Şimdi bu gözle büyük buhran ile günümüzde yaşanan 2. versiyonuna baktığımızda dünya ekonomisinde küçülmeye sebep olduğunu ve şu anda da söylenen dünya ekonomik küçülme tahminlerinin şu anki işsizlik rakamlarıyla uyumsuz olduğunu ve sistemik gelişen (doğrudan tüm ekonomilere yayılan) krizin dünyadaki tüm ekonomilere uğradığını görüyoruz. Büyük buhran zamanlarında net kreditör olan ABD, yine aynı şekilde günümüzde de FED vasıtası ile benzeri swap pencereleri ile ihtiyacı olan ülkelere yardımlar yapıyor. Geçmişte hesapsızca vermiş olduğu kredileri alamayan ABD, yine aynı şekilde bu kredileri alma yolunda sıkıntılar yaşıyor. Ayrıca gümrük duvarları koyma ve yeni ticaret yolları yaratma anlayışıyla Çin ve Hindistan arasındaki gerilimi artırma gibi politik gelişmelerde öncülüğünü yapıyor. Ayrıca enerji piyasasında Rusya kaynaklı büyük oynaklıklar yaşanıyor. Daha önce "pacman krizi" olarak bahsettiğim bir olgulamam vardı; sistemin açığının bulunduğu yapıdan bahsederken sermayenin milli gelirin tamamını yutma tehlikesinden bahsetmiştim. Bunda zaten şu anki lider yapıların sağ olarak tarif ettiğimiz siyasi yapıdan gelmeleri de bu tehlikelerin varlıklarını arttırmaktadır.

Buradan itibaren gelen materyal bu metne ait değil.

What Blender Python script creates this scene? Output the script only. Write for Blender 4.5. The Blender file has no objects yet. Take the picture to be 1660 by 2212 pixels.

Sonuç olarak, insanlığın önümüzdeki 10 yıl boyunca büyük sıkıntılara gebe bir döneme girdiğini söylendiği şekilde bir toparlanmanın uzun süre oluşamayacağını çünkü üretim ve tüketim tarafındaki zincirlerin kırıldığını, arz ve talep şoklarının etkisinin öyle kısa sürede çözülmesinin zor olduğunu söyleyebilirim. Ekonomik krizlere sadece ekonomi açısından değil, sosyal hatta politik açıdan da bakılması gerektiğini dilim döndüğünce getiri eğrisi üzerinden anlatmaya çalıştım. Riskli varlıklara olan yatırımcı güveninin daha güvenli varlıklara kaçacağı bir sonuçta bu bağlamda yatırımcı davranışı olarak vuku bulması beklenmelidir.